In the free software community, Amazon (more specifically AWS) has been criticized for years for taking a largely exploitative position concerning FOSS projects. These conversations frequently result in proposals to use licensing as a weapon against AWS. In general, I believe that it would be difficult to target AWS with licensing, as statutory licenses must be fair, reasonable and non-discriminatory. But the issue of exploitation remains: AWS takes from the commons of FOSS projects and productizes that work, frequently without giving anything back.

They are, of course, allowed to do this, but at the same time, in doing so, they have frequently undercut the efforts of developers to monetize the labor involved in software maintenance, which leads to projects adopting licenses like SSPL and Commons Clause, which are significantly problematic for the commons.

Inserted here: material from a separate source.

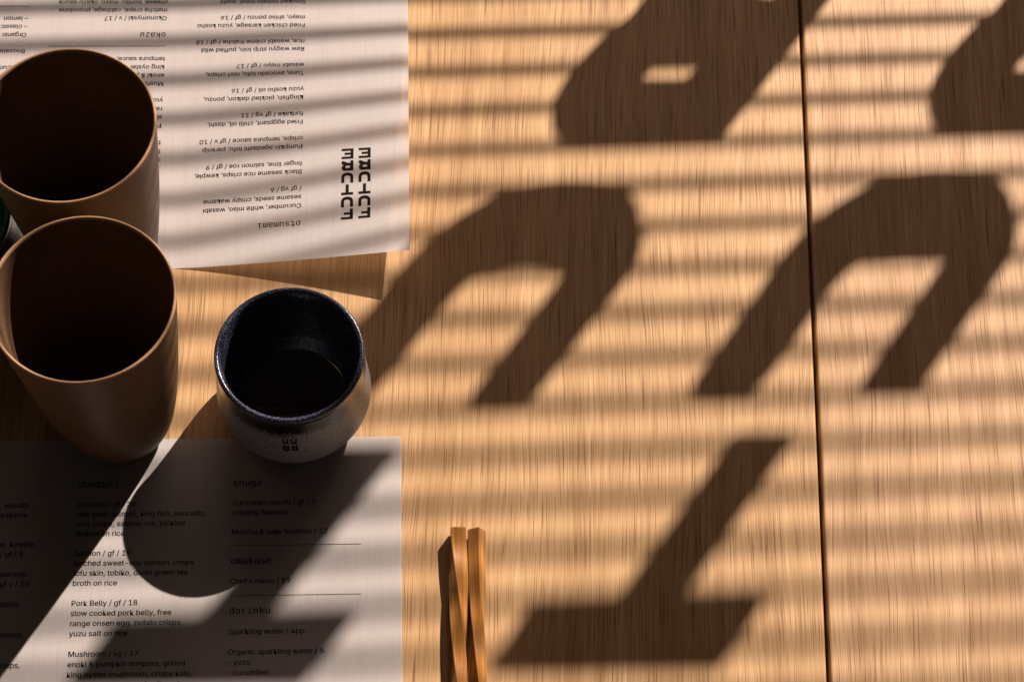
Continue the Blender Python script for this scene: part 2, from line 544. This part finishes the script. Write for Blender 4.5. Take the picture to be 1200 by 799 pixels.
def build_menu(label, corner, flip, y_start, pitch, lift, zbase):
    """menu-local mm coordinates: X from the menu's left edge, Y down from its top edge.
    corner = the table point (mm) of the menu's top-left corner (flip) or top-right corner."""
    ax = Vector((math.cos(MROT), math.sin(MROT))); ay = Vector((-math.sin(MROT), math.cos(MROT)))
    cn = Vector(corner)

    def world(X, Y, dz=0.0):
        if flip:
            a, b = X, Y
            xy = cn - ax * a + ay * b
            z = lift(a, b)
        else:
            a, b = MW - X, Y
            xy = cn - ax * a - ay * b
            z = lift(a, b)
        return Vector((xy.x, xy.y, z + zbase + dz)) / 1000

    # origin at the top-left / top-right corner, axes turned with the sheet, so grain runs with the sheet
    base = Vector((cn.x / 1000, cn.y / 1000, 0))
    t = empty('menu', base, MROT); tag(t, label, 'menu', 'printed paper menus')
    inv = Matrix.Rotation(-MROT, 3, 'Z')
    loc = lambda X, Y, dz=0.0: inv @ (world(X, Y, dz) - base)
    NX, NY = 120, 70
    vs = [loc(MW * i / NX, MHH * j / NY) for j in range(NY + 1) for i in range(NX + 1)]
    fs = []
    for j in range(NY):
        for i in range(NX):
            q = (j * (NX + 1) + i, j * (NX + 1) + i + 1, (j + 1) * (NX + 1) + i + 1, (j + 1) * (NX + 1) + i)
            fs.append(tuple(reversed(q)))
    link_mesh('sheet', vs, fs, m_paper, t, True)
    INK = .09

    def put(name, tris_list):
        vv, ff = [], []
        for q, (V, F) in enumerate(tris_list):
            o = len(vv); vv += [loc(x, y, INK + .012 * (q % 3)) for x, y in V]; ff += [tuple(i + o for i in f) for f in F]
        return link_mesh(name, vv, ff, m_ink, t)

    for cx, colm in zip(COLX, (COL1, COL2, COL3)):
        for kind, k, body in colm:
            Y = y_start + k * pitch
            if kind == 'r':
                V = [(cx + 67.2 * i / 24, Y + d) for d in (-.14, .14) for i in range(25)]
                put('rule', [(V, [(i, i + 1, i + 26, i + 25) for i in range(24)])])
            elif kind == 'h':
                V, F = text_tris(body, size=HEAD, fnt=F_HEAD)
                put('heading', [([(cx + x + dx, Y - y) for x, y in V], F) for dx in (-.05, .05)])
            else:
                L = []
                for i, ln in enumerate(body):
                    V, F = text_tris(ln, size=BODY, fnt=F_BODY)
                    for dx in (-.07, .0, .07): L.append(([(cx + x + dx, Y + i * pitch - y) for x, y in V], F))
                put('dish_text', L)
    # logo, two stacked columns down the left margin
    for x_in in (37.7, 28.1):
        for i, (V, F) in enumerate(GL):
            # as seen in the picture the first glyph is farthest from the top edge of the sheet
            yb = 71.2 - i * 8.1
            put('logo_letter', [([(x_in - u * 6.7, yb - v * 6.9) for u, v in V], F)])
    return t


def lift_curl(a, b):
    d = min(max(1 - a / 130, 0), 1) ** 1.25; h = min(max(1 - b / 190, 0), 1) ** 1.3
    return 19.8 * d * h

def lift_flat(a, b):
    return .35 * max(0, 1 - a / 25) ** 2 + .12 * (1 + math.sin(a * .035 + b * .02))

build_menu('upside-down menu at the top with a curling lower right corner and a black stacked-letter logo',
           (-59.35, 40.2), True, 25.3, 5.6, lift_curl, .12)
build_menu('upright menu lying flat at the bottom, mostly in shadow, left of the chopsticks',
           (-54.7, -61.3), False, 27.2, 5.38, lift_flat, .12)


# ------------------------------------------------------------------ small stoneware teacups
HT = .0653
def teacup(x, y, z0, rz, label, mo, mi, logo):
    t = empty('teacup', (x, y, z0), rz); tag(t, label, 'teacup', 'small stoneware teacups')
    outer = smooth_prof([(.0005, .0016), (.022, .0014), (.0245, .0002), (.0275, .0), (.0300, .0018), (.0345, .0068), (.0384, .0135),
                         (.0401, .0205), (.0398, .0290), (.0391, .0370), (.0384, .0450), (.0379, .0530), (.0377, .0595)])
    o = lathe('body', outer, mo, t, wob=.0015)
    lip = smooth_prof([(.0377, .0595), (.0380, .0622), (.0381, .0640), (.0374, .0653), (.0362, .0654), (.0352, .0645), (.0346, .0625), (.0342, .0600)], 4)
    lathe('rim', lip, mi, t, wob=.0015)
    pts = [(.0342, .0600)]
    zs = [.055, .050, .045, .040, .035, .030, .025, .020, .015, .011, .008]
    rs = [.0341, .0343, .0346, .0350, .0354, .0356, .0352, .0340, .0312, .0272, .0228]
    for z, r in zip(zs, rs): pts.append((r, z))
    pts += [(.0175, .0062), (.0172, .0066), (.0120, .0056), (.0060, .0053), (.0005, .0052)]
    prof = smooth_prof(pts, 6)
    # faint throwing rings
    prof = [(r + (.00010 * math.sin(z * 1500) if z > .012 else 0), z) for r, z in prof]
    lathe('inner_glaze', prof, mi, t, wob=.0015)
    if logo:
        # stamped two-column mark on the wall facing the viewer
        def R(z):
            for (r0, z0_), (r1, z1) in zip(outer, outer[1:]):
                if z0_ <= z <= z1 and z1 > z0_: return r0 + (r1 - r0) * (z - z0_) / (z1 - z0_)
            return .039
        for cxx in (-.0034, .0010):
            for gi, zt in ((2, .0455), (1, .0385)):
                V, F = GL[gi]
                vv = []
                for u, v in V:
                    zz = zt - (1 - v if gi == 2 else v) * .0058
                    a = (cxx + u * .0032) / .039 - math.pi / 2
                    r = R(zz) + .00012
                    vv.append((r * math.cos(a), r * math.sin(a), zz))
                link_mesh('stamped_letter', vv, F, m_ink, t)
    return t

teacup(-.111793, -.048786, .0007, .075, 'small black glazed teacup with grey speckled outside beside the lower menu', m_clay, m_glaze, True)
teacup(-.3030, .0140, .0007, 0, 'green glazed teacup cut off by the left edge behind the tall tumblers', m_clay_g, m_glaze_g, False)

m_tea = plain('dark_tea', (.012, .005, .002), .06, .9)
n_ = 96
tr_ = .0277
tea = link_mesh('liquid', [(tr_ * math.cos(2 * math.pi * i / n_), tr_ * math.sin(2 * math.pi * i / n_), .0006) for i in range(n_)]
                + [((tr_ - .0012) * math.cos(2 * math.pi * i / n_), (tr_ - .0012) * math.sin(2 * math.pi * i / n_), 0) for i in range(n_)],
                [(i, (i + 1) % n_, n_ + (i + 1) % n_, n_ + i) for i in range(n_)] + [tuple(range(n_, 2 * n_))], m_tea, None, True)
tea.location = (-.111793, -.048786, .0121)
tag(tea, 'dark liquid left in the bottom of the black glazed teacup', 'drink')

# ------------------------------------------------------------------ chopsticks
def chopstick(p0, p1, phase, start, side0, label):
    d = Vector((p1[0] - p0[0], p1[1] - p0[1], 0)); L = .225
    ang = math.atan2(d.y, d.x) + math.pi / 2          # local -Y runs along the stick
    t = empty('chopstick', (p0[0], p0[1], 0), ang)
    N = 300
    bev = .00045
    vs, fs = [], []
    for j in range(N + 1):
        s = L * j / N
        hw = (side0 * (1 - .55 * s / L)) / 2
        q_ = max(0, min(s, .15) - start)
        tw = phase + math.radians(90) * (q_ * q_ / (q_ + .010)) / .056
        e = min(s, L - s); hw -= .0005 * max(0, 1 - e / .0007)
        ring = []
        for k in range(4):
            a0 = math.pi / 2 * k
            for da in (0, 22.5, 45, 67.5, 90):
                a = a0 + math.radians(da)
                cx, cz = (hw - bev) * (1 if k in (0, 3) else -1), (hw - bev) * (1 if k in (0, 1) else -1)
                ring.append((cx + bev * math.cos(a), cz + bev * math.sin(a)))
        K = len(ring)
        for x, z in ring:
            x, z = x * math.cos(tw) + z * math.sin(tw), -x * math.sin(tw) + z * math.cos(tw)
            vs.append((x, -s, z + side0 * .60))
    for j in range(N):
        for i in range(K):
            k = (i + 1) % K
            fs.append((j * K + i, j * K + k, (j + 1) * K + k, (j + 1) * K + i))
    fs.append(tuple(reversed(range(K)))); fs.append(tuple(range(N * K, (N + 1) * K)))
    fs = [tuple(reversed(f)) for f in fs]
    zmin = min(v[2] for v in vs)
    vs = [(v[0], v[1], v[2] - zmin + .0001) for v in vs]
    me = bpy.data.meshes.new('chopstick'); me.from_pydata(vs, [], fs); me.update(); me.materials.append(m_chop)
    bpy.data.objects.remove(t)
    o = bpy.data.objects.new('chopstick', me); COL.objects.link(o)
    for p in me.polygons: p.use_smooth = False
    o.location = (p0[0], p0[1], 0); o.rotation_euler = (0, 0, ang)
    tag(o, label, 'chopstick', 'pair of twisted wooden chopsticks')

chopstick((-.0202, -.1128), (-.0128, -.1950), math.radians(2), .002, .0080, 'left twisted wooden chopstick of the pair, nearer the menu')
chopstick((-.0106, -.1122), (-.0029, -.1945), math.radians(-32), .028, .0072, 'right twisted wooden chopstick of the pair')


# ------------------------------------------------------------------ window with its lettering (out of frame; it throws the big letter shadows)
WS, WY = .10, .600          # window line: y = WS*x + WY
BS, BY = .130, .730         # blind line
TANE = math.tan(EL)

def to_plane(px, py, sl, y0):
    """where the ray from a table point to the sun meets the upright plane y = sl*x + y0"""
    P = Vector((px, py, 0)); D = sun_dir * DIST - P
    t = (y0 + sl * px - py) / (D.y - sl * D.x)
    return P + D * t

wang = math.atan(WS)
win = empty('window', (0, WY, 0), wang)
tag(win, 'window behind the table with two black stacked-letter logo columns on the glass', 'window')
winv = Matrix.Rotation(-wang, 3, 'Z')
def box(name, x0, x1, y0, y1, z0, z1, mat, parent):
    vs = [(x, y, z) for z in (z0, z1) for x, y in ((x0, y0), (x1, y0), (x1, y1), (x0, y1))]
    return link_mesh(name, vs, [(3, 2, 1, 0), (4, 5, 6, 7), (0, 1, 5, 4), (1, 2, 6, 5), (2, 3, 7, 6), (3, 0, 4, 7)], mat, parent)
Z0, Z1, X0, X1 = -.34, 1.12, -.95, 1.25
box('pane', X0, X1, .004, .008, Z0, Z1, m_glass, win)
box('frame', X0 - .05, X1 + .05, -.02, .03, Z0 - .06, Z0, m_frame, win)
box('frame', X0 - .05, X1 + .05, -.02, .03, Z1, Z1 + .06, m_frame, win)
box('frame', X0 - .05, X0, -.02, .03, Z0, Z1, m_frame, win)
box('frame', X1, X1 + .05, -.02, .03, Z0, Z1, m_frame, win)

e1 = Vector((.119, .119 * .10)); e2 = Vector((math.sin(math.radians(31)), math.cos(math.radians(31)))) * .155
pitch = Vector((.1004, .1671)); coff = Vector((-.2100, -.0262)); C2 = Vector((.2008, .0554))
for ci in (0, 1):
    for gi, (V, F) in enumerate(GW):
        cen = C2 + coff * ci + pitch * ((2 - gi) - (.20 if gi == 0 else 0)) + Vector((.006 if gi < 2 and ci == 0 else 0, 0))
        vv = []
        for u, v in V:
            q = cen + e1 * (u - .5) + e2 * (.5 - v)
            w = to_plane(q.x, q.y, WS, WY)
            l_ = winv @ (w - Vector((0, WY, 0)))
            vv.append(l_)
        n = len(vv)
        front = [(p.x, -.0006, p.z) for p in vv]; back = [(p.x, .0038, p.z) for p in vv]
        # rim faces around the outline
        ec = {}
        for f in F:
            for a, b in zip(f, f[1:] + f[:1]): ec[(a, b)] = 1
        rim = [(a, b, b + n, a + n) for (a, b) in ec if (b, a) not in ec]
        link_mesh('letter', front + back, list(F) + [tuple(i + n for i in reversed(f)) for f in F] + rim, m_vinyl, win)

# ------------------------------------------------------------------ venetian blind (out of frame; it throws the stripes)
bang = math.atan(BS)
bl = empty('blind', (0, BY, 0), bang)
tag(bl, 'open venetian blind outside the lettered window', 'blind')
binv = Matrix.Rotation(-bang, 3, 'Z')
ref = to_plane(-.0636, .1915, BS, BY)
PZ = .0251
prof_el = math.atan(TANE / math.cos(AZ + bang))
til = prof_el - math.radians(9.5)
CH, SAG, TK = .025, .0022, .0003
K = 8
pv = []
for s in (1, -1):
    for i in range(K + 1):
        k = i / K - .5
        if s < 0: k = -k
        cx, cz = CH * k, SAG * (1 - 4 * k * k) - SAG * .6 + s * TK
        pv.append((cx * math.cos(til) - cz * math.sin(til), cx * math.sin(til) + cz * math.cos(til)))
XL, XR = -.95, 1.35
sv = [(x, a, b) for x in (XL, XR) for a, b in pv]
n = len(pv)
sf = [(i, (i + 1) % n, n + (i + 1) % n, n + i) for i in range(n)] + [tuple(reversed(range(n))), tuple(range(n, 2 * n))]
sme = bpy.data.meshes.new('slat'); sme.from_pydata(sv, [], sf); sme.materials.append(m_slat)
i0 = -int((ref.z + .30) / PZ)
for i in range(i0, i0 + 54):
    o = bpy.data.objects.new('slat', sme); COL.objects.link(o); o.parent = bl
    o.location = (0, 0, ref.z + i * PZ)
ztop = ref.z + (i0 + 54) * PZ
box('headrail', XL, XR, -.02, .02, ztop, ztop + .035, m_slat, bl)
for x in (XL + .04, XR - .04):
    for yy in (-.0135, .0135):
        box('ladder_cord', x - .0006, x + .0006, yy - .0006, yy + .0006, ref.z + i0 * PZ - .01, ztop, m_slat, bl)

On top of this, licensing-based attacks are unlikely to be effective against AWS anyway, because in the process of productization, they wind up significantly modifying the software anyway. This means that it is only another step further to just completely rewrite the software, which is something they have done in the past, and will likely do again in the future.

But my issue isn’t just the exploitative relationship AWS has with the commons (which is largely specific to AWS by the way), but rather the corporate culture of AWS. When I read the story in Mother Jones this morning, I saw no reason to disbelieve it, as I have heard many similar stories in the past from AWS employees.

As participants in the technology industry, we are free to choose our suppliers. This freedom comes with a damning responsibility, however. When we choose to engage with AWS as a supplier, we are enabling and affirming the way they do business as a company. We are affirming their exploitation of the commons.

We are also affirming their exploitative practice of placing AWS employees on a “pivot” (their parlance for a Performance Improvement Plan), which involves working employees to the bone, saying they failed to meet their PIP objectives and then firing them.

The free software community must stand against both kinds of exploitation. We must stand against it by boycotting AWS until they recalibrate their relationship with the commons, and their relationship with their employees. We must also encourage the adoption and proliferation of humane, freedom-respecting technology.